Religious war has never been particularly opaque, it has been raging in some form ever since the crusades (various military campaigns validated by apparently infallible popes.) Warfare has included aspects of religion ever since the Mesopotamia city states conflict. The Mesopotamia states being Iraq, Syria, Kuwait, and sections of the Turkish and Iranian borders. A note being that all aforementioned states have become a battleground of religious war as recently as the turn of the century. They say lightning doesn’t strike twice, but clearly God does, he is seemingly the exact metaphorical antonym. I think the most stellar exemplification of God’s omnipotence is his ability to be on both sides in a religious war, as well as being classed successful no matter the outcome. After all why would our designer only orchestrate one war when he could orchestrate so many more and prevail in them all! Religious war has indeed begun to be re branded as simply war, a testament to the fundamental teachings of peace outstanding contribution to violence over the years, reminiscent of a sports legend having a stadium erect in his honor.

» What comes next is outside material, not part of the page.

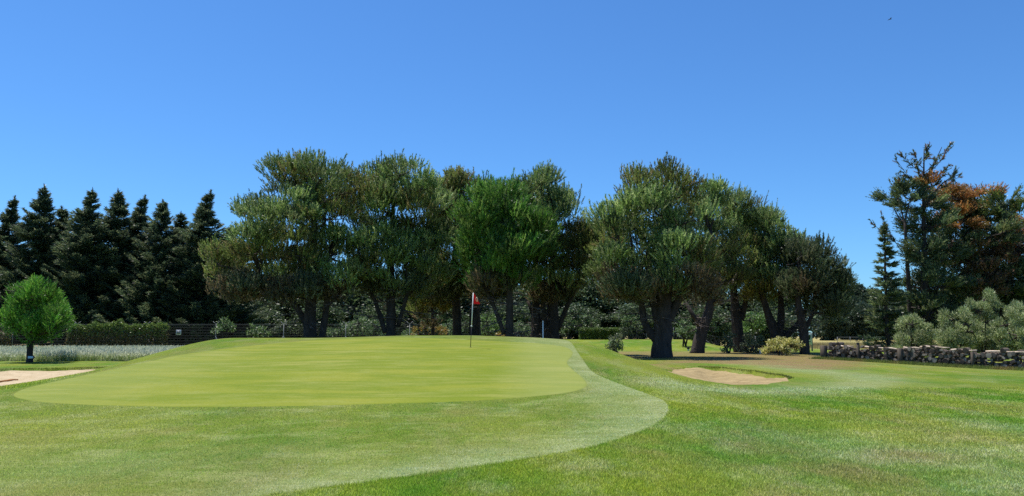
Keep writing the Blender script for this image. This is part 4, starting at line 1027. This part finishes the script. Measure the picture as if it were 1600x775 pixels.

Thomas Aquinas, the catholic priest, hailed by many as one of the greatest Christian and Scholastic thinkers of all time, most well known for being the initiator of the causation argument, conjured seven ways a war could be justified for a good Christian to fight. These dogma have perhaps, unconsciously, been followed ever since. I attribute this to the fact it is so hard to find a war or even any assailant behavior that you could not justify with one of his seven methods.

Aquinas first rule is the least debatable, its premise being that if the cause of war is to resist aggression to remove injustice then that would be the lesser of two evils for all mankind. Reasonable. One would suggest communication but for the barbarianism of Aquinas’ time this rule was relatively morale. Next is the idea of legitimate authority, the notion that war can be justified if a government is initiating conflict instead of a specific military group. Flawed in the fact it looks past context and simply declares a war instigated by a national government, democratic or dictatorship to be just, however some saving grace is that this rule disallows non governmental groups to go to war so surely banishes the idea of civil war. The resulting dilemma is that only one of these seven rules need to be fulfilled for a war to be considered somehow just.

The proceeding statements are where Aquinas’ argument crumbles; by just intention, the reasoning and purpose must be for the ‘greater good’ and a probability of success. Two incredibly subjective statements that tend to be the hiding places for all war. The greater good cannot be defined and is different for all sides of a conflict, therefore fundamentally cannot justify war. The probability of success undermines all vaguely sensical rules in Aquinas’ menagerie of justification for religious and non religious violence, because no state enters war that they do not think they could win. The probability of success therefore allows all war to take place. The remaining three are once again subjective but not on quite the same level as the former: A just proportion of force used, a last resort, and the discriminate warfare ideology. All three cannot be measured however they do convey some basic morality that has been lacking from this quota of death and destruction. Thank God.